In the Defense Trainer, I've had a couple of times where I've discarded a tile that I thought was suji (e.g. 6s when the riichiing opponent had already discarded both the 3s and 9s) but wasn't, as well as a couple of times where I didn't discard a tile that I thought wasn't suji (e.g. 1m when nobody had discarded the 4m), but which I should have because they were. Am I misunderstanding suji, or is this a bug? If it's the former, is there documentation on what counts as suji and what doesn't?

I had a similar problem, but eventually figured out what I was missing.

For the former case, I assume either the 3s or the 9s was the riichi tile. Generally speaking, suji information from the riichi tile is considered less valuable; for the purposes of this trainer, the riichi tile should be ignored when determining suji by the standard "three away" method.

For the latter case, there was probably a wall on 2m or 3m.
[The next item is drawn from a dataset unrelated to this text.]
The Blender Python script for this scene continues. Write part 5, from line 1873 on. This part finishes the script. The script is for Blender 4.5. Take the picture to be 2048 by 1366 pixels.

If you can see all four 2m or all four 3m, the attacking player is obviously not holding 23m; so 1m can be considered suji.

I see. Also, what's "one-shot" here?

I think one-chance is when there's three copies of a tile out or in your hand leaving only one possible for an opponent to have. So if you have a 1 and you see three 2s out, you know the chances are way slimmer they have the 2 and you'd throw the 1 hoping for the best.

That said, looking at the code, it doesn't look like detecting this is currently hooked up.

Thanks for this, it's really great. Silly question, but how do I get to the defense trainer?

(+1)

There are buttons along the top of the screen to get to the other pages. "Folding" will take you to the defense trainer.

thanks so much!

Really great stuff, I'm learning a lot from your trainer, as a beginner Mahjong player. Thanks a bunch! Discovered you through DdRMaSTeRDan's YT channel.